Output the material beneath this task exactly, images excluded.
------------
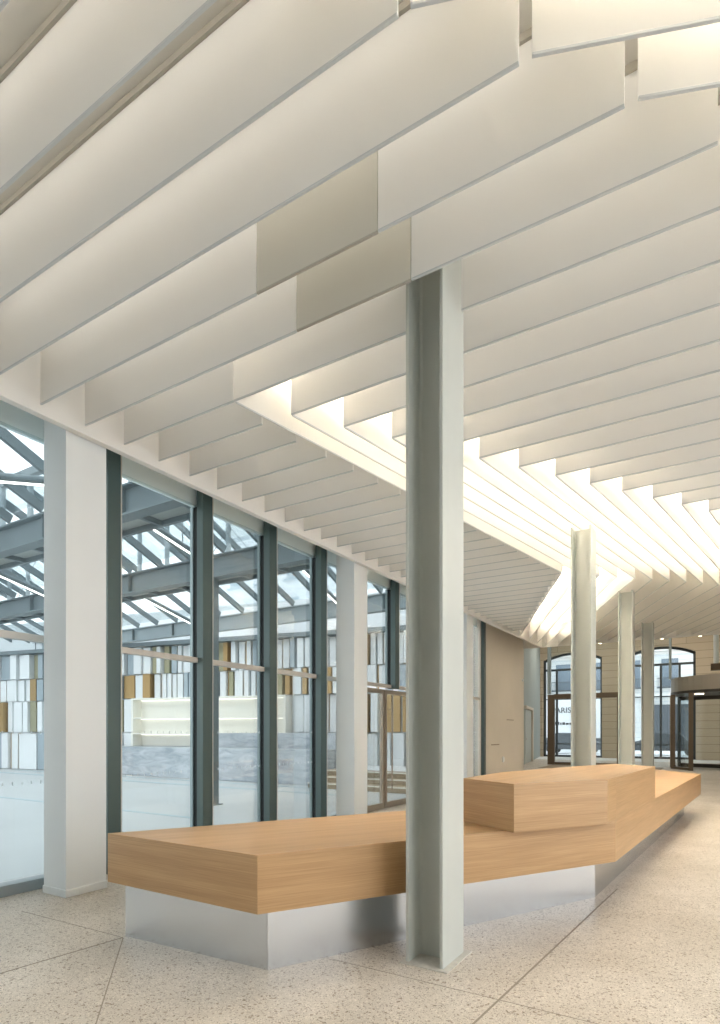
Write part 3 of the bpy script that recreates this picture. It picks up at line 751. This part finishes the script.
# pendants
for n_, (x, y, lab) in enumerate([(-3.5,21,'small ceiling spotlight seen between the second and third steel columns'),(-1.65,21,'small ceiling spotlight just right of the farthest steel column'),(-.6,21,'small ceiling spotlight above the revolving door')]):
    t = thing('spotlight', (x,y,4.45), lab, 'light', 'small hanging spotlights')
    bm = new_bm(); tube(bm, (x,y,4.62), (x,y,7.6), .012, 8); obj('rod', bm, M['chrome'], t)
    bm = new_bm(); tube(bm, (x,y,4.47), (x,y,4.64), .055, 14); obj('lamp_body', bm, M['chrome'], t)
    bm = new_bm(); tube(bm, (x,y,4.455), (x,y,4.468), .045, 14); obj('lamp_lens', bm, M['lampw'], t)
t = thing('glass_pendant', (-.18,21,3.55), 'slim glass tube pendant hanging at the right edge', 'light')
bm = new_bm(); tube(bm, (-.18,21,3.6), (-.18,21,4.6), .07, 16); obj('glass_tube', bm, M['mark'], t)
bm = new_bm(); tube(bm, (-.18,21,4.6), (-.18,21,7.6), .015, 8); obj('rod', bm, M['chrome'], t)
obj('lamp_box', B((-.32,-.06,20.88,21.12,3.38,3.58)), M['bronze'], t)

# ------------------------------------------------------------ light
w = bpy.data.worlds.new('overcast'); scene.world = w; w.use_nodes = True
bg = w.node_tree.nodes['Background']; bg.inputs['Color'].default_value = (.95,.977,1.0,1); bg.inputs['Strength'].default_value = 1.45

# ------------------------------------------------------------ camera
cam = bpy.data.cameras.new('camera'); co = bpy.data.objects.new('camera', cam); COL.objects.link(co)
co.location = (0,0,1.5); co.rotation_euler = (math.pi/2, 0, math.atan(363/590))
cam.sensor_fit = 'AUTO'; cam.sensor_width = 36; cam.lens = 590/1024*36; cam.shift_y = 220/1024
cam.clip_start = .05; cam.clip_end = 300
scene.camera = co
scene.cycles.transparent_max_bounces = 24
scene.cycles.max_bounces = 10; scene.cycles.diffuse_bounces = 6
vs = scene.view_settings; vs.view_transform = 'Standard'; vs.look = 'None'; vs.gamma = 1; vs.use_curve_mapping = False
vs.exposure = 1.08
print('baffles', COUNT)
------------
=== ANSWER TO THIS EXERCISE ===
Write part 3 of the bpy script that recreates this picture. It picks up at line 751. This part finishes the script.
# pendants
for n_, (x, y, lab) in enumerate([(-3.5,21,'small ceiling spotlight seen between the second and third steel columns'),(-1.65,21,'small ceiling spotlight just right of the farthest steel column'),(-.6,21,'small ceiling spotlight above the revolving door')]):
    t = thing('spotlight', (x,y,4.45), lab, 'light', 'small hanging spotlights')
    bm = new_bm(); tube(bm, (x,y,4.62), (x,y,7.6), .012, 8); obj('rod', bm, M['chrome'], t)
    bm = new_bm(); tube(bm, (x,y,4.47), (x,y,4.64), .055, 14); obj('lamp_body', bm, M['chrome'], t)
    bm = new_bm(); tube(bm, (x,y,4.455), (x,y,4.468), .045, 14); obj('lamp_lens', bm, M['lampw'], t)
t = thing('glass_pendant', (-.18,21,3.55), 'slim glass tube pendant hanging at the right edge', 'light')
bm = new_bm(); tube(bm, (-.18,21,3.6), (-.18,21,4.6), .07, 16); obj('glass_tube', bm, M['mark'], t)
bm = new_bm(); tube(bm, (-.18,21,4.6), (-.18,21,7.6), .015, 8); obj('rod', bm, M['chrome'], t)
obj('lamp_box', B((-.32,-.06,20.88,21.12,3.38,3.58)), M['bronze'], t)

# ------------------------------------------------------------ light
w = bpy.data.worlds.new('overcast'); scene.world = w; w.use_nodes = True
bg = w.node_tree.nodes['Background']; bg.inputs['Color'].default_value = (.95,.977,1.0,1); bg.inputs['Strength'].default_value = 1.45

# ------------------------------------------------------------ camera
cam = bpy.data.cameras.new('camera'); co = bpy.data.objects.new('camera', cam); COL.objects.link(co)
co.location = (0,0,1.5); co.rotation_euler = (math.pi/2, 0, math.atan(363/590))
cam.sensor_fit = 'AUTO'; cam.sensor_width = 36; cam.lens = 590/1024*36; cam.shift_y = 220/1024
cam.clip_start = .05; cam.clip_end = 300
scene.camera = co
scene.cycles.transparent_max_bounces = 24
scene.cycles.max_bounces = 10; scene.cycles.diffuse_bounces = 6
vs = scene.view_settings; vs.view_transform = 'Standard'; vs.look = 'None'; vs.gamma = 1; vs.use_curve_mapping = False
vs.exposure = 1.08
print('baffles', COUNT)